EXPERT INVITÉ. Le dollar canadien ne cesse de reculer depuis quelques semaines. Il oscille ces jours-ci autour de 73 cents américains, atteignant ainsi des creux jamais vus en plus de deux ans, alors que notre devise valait 0,76$US il y a un mois et se négociait même à 0,80$US en juin dernier avant d’amorcer sa descente.
Mais le problème n’est pas tant la faiblesse du huard, que la force du dollar américain qui s’est grandement apprécié ces derniers temps. Et ce, par rapport également à l’ensemble des devises ailleurs dans le monde. Le dollar canadien se défend même plutôt bien en la matière, ayant enregistré une baisse de 8% par rapport au dollar américain, comparativement à un déclin de 15% de l’euro et jusqu’à 20% pour la Livre sterling et le yen japonais.
Or, il faut s’attendre à ce que le dollar canadien reste faible et oscille entre 0,70-0,72$US d’ici un an. Plusieurs facteurs continueront en effet à peser sur le dollar canadien et à favoriser la devise américaine au cours des prochains mois.
D’abord, parce que le dollar américain reste une valeur refuge et grimpe toujours en période de fort ralentissement économique. C’est ce qui explique sa force actuelle, et les inquiétudes qui continuent de s’amplifier sur l’économie mondiale ne feront rien pour renverser cette tendance dans les mois à venir.
Des exportations avantagées
De plus, la forte inflation qui sévit encore aux États-Unis amènera la Réserve fédérale américaine à hausser encore davantage son taux directeur, qui pourrait s’approcher des 5% en 2023. Au lendemain de l’annonce d’une nouvelle hausse des taux d’intérêt de trois quarts de point de pourcentage par la Fed à la fin septembre, pour se situer dans une fourchette de 3,00 à 3,25%, le dollar canadien avait ainsi connu une nouvelle baisse. Ces hausses de taux chez nos voisins du sud attirent donc les investisseurs et augmentent du même coup la valeur de la devise américaine.
Le huard, pour sa part, n’a pas pu profiter de l’avantage qu’il aurait autrement tiré également de la forte hausse des taux décrétée depuis le début de l’année par la Banque du Canada.

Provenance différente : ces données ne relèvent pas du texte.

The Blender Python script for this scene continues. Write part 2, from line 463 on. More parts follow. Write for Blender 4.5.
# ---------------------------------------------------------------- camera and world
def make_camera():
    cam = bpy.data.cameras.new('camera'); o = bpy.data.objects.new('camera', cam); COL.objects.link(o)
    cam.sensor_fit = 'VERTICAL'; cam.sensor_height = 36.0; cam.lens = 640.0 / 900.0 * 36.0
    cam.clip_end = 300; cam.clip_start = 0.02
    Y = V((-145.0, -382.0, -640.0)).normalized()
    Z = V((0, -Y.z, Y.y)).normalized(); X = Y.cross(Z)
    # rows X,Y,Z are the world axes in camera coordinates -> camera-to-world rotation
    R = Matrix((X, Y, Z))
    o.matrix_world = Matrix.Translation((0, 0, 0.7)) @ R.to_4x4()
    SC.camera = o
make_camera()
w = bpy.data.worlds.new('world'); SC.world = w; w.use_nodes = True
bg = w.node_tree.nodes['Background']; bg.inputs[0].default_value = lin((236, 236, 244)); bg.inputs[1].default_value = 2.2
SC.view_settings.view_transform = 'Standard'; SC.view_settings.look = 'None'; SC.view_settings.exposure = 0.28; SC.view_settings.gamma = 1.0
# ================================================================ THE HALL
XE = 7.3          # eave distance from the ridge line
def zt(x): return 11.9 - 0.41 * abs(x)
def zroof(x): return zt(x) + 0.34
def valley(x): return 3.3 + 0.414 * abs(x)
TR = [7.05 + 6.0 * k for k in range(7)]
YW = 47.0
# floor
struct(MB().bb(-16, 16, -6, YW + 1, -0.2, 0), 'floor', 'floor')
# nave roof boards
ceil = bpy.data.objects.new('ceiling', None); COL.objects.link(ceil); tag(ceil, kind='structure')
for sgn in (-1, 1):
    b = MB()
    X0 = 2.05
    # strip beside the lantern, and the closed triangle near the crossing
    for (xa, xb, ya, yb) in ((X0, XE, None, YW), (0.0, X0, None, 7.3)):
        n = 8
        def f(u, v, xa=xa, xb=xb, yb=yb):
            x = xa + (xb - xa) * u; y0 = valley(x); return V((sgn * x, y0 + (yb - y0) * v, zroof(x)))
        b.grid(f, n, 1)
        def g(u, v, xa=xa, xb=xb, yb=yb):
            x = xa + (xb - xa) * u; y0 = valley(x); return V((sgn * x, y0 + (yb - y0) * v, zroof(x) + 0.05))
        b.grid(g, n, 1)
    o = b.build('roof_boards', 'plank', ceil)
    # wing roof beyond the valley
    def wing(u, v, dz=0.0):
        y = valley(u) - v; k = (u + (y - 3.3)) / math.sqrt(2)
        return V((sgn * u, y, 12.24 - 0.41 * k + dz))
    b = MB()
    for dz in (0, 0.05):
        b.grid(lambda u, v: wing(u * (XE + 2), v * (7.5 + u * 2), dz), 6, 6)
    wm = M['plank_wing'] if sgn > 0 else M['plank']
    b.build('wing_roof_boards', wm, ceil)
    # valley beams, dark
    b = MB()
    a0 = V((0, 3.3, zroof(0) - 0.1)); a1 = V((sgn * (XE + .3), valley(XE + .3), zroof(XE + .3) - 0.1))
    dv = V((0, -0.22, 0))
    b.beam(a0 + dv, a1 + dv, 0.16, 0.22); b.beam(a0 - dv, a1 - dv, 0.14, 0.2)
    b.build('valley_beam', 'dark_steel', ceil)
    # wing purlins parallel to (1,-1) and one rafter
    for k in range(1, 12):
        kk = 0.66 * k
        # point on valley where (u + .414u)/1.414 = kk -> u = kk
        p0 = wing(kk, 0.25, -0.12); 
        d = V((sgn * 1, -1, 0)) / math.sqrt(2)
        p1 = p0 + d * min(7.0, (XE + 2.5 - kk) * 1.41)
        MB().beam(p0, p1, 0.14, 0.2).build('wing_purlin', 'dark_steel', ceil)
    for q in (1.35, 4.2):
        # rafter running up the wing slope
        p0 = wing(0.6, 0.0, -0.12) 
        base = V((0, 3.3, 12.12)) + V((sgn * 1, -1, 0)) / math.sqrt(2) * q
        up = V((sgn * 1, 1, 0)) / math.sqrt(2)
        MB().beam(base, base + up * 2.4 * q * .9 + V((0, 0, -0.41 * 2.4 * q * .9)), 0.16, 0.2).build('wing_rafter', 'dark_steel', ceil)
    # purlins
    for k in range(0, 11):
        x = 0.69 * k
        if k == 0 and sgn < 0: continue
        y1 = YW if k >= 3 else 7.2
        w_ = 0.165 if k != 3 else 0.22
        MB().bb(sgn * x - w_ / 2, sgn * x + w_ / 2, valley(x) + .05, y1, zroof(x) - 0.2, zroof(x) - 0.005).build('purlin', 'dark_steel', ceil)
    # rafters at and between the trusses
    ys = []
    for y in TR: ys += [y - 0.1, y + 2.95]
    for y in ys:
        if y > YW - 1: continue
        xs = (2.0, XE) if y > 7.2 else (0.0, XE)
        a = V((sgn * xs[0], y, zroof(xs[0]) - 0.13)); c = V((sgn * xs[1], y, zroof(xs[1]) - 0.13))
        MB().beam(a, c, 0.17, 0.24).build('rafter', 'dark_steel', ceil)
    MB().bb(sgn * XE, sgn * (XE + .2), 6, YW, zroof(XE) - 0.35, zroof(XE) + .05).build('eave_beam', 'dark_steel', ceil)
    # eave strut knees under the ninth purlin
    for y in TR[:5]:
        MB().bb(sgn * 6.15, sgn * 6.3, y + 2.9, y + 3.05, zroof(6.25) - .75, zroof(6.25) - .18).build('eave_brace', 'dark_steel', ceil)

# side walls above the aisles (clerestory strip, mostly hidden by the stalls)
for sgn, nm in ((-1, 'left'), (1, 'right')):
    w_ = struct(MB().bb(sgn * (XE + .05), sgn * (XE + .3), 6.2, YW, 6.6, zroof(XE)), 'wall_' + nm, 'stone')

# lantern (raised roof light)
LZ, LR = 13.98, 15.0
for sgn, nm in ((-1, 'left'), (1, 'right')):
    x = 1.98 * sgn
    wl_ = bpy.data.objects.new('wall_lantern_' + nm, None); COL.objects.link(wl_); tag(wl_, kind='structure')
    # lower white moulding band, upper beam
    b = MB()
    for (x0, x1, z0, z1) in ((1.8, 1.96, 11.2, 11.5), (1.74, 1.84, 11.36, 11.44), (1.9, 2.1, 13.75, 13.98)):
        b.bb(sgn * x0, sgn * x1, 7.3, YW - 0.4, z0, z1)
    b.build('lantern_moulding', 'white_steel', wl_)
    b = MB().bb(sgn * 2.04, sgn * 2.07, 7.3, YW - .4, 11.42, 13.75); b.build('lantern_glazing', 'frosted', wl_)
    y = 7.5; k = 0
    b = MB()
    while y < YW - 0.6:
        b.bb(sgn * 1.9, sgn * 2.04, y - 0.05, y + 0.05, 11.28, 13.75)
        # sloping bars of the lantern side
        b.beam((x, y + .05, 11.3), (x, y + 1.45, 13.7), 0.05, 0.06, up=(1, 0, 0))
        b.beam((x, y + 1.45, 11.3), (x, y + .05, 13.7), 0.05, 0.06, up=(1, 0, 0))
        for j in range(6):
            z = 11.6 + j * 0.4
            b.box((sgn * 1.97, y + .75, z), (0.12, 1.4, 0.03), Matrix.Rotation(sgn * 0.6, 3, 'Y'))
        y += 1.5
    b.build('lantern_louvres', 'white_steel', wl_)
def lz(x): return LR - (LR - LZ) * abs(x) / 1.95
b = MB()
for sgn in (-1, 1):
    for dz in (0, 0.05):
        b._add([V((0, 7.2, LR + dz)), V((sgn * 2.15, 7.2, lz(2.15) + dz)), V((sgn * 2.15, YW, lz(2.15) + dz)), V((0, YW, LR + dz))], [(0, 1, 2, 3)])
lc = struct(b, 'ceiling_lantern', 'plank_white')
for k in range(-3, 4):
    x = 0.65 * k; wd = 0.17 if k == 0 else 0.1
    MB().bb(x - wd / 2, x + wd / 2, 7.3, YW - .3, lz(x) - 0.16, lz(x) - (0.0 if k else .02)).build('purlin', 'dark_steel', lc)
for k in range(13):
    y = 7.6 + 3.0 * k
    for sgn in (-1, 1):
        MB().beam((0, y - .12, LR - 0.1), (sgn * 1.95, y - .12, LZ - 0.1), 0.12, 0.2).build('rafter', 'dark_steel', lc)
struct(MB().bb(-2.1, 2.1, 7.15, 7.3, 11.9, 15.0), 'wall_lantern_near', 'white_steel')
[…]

Ni du fait que les prix des matières premières sont toujours relativement élevés, malgré de légères baisses enregistrées récemment.
Les prix élevés et la forte demande pour les produits de base canadiens, comme le pétrole, le gaz naturel, le bois et autres matières premières, qui représentent environ 40% des exportations canadiennes, auraient normalement dû hausser la valeur du dollar canadien par rapport à la devise américaine. Si cet effet a été contrecarré par la force du dollar américain, on peut néanmoins se consoler du fait que la situation aura au moins permis au huard de s’apprécier par rapport à d’autres devises, notamment l’euro.
Une telle faiblesse du dollar canadien par rapport à la devise américaine a aussi ses avantages. Un huard qui perd des plumes, on le sait, favorise généralement les exportations canadiennes vers les États-Unis où sont expédiées quelque 75% de nos marchandises. En revanche, nos importations coûtent aussi plus chères. Les entreprises manufacturières ont donc peut-être intérêt à se tourner vers l’Europe, notamment en Allemagne, pour profiter de la faiblesse de l’euro et y acheter de la machinerie et des équipements.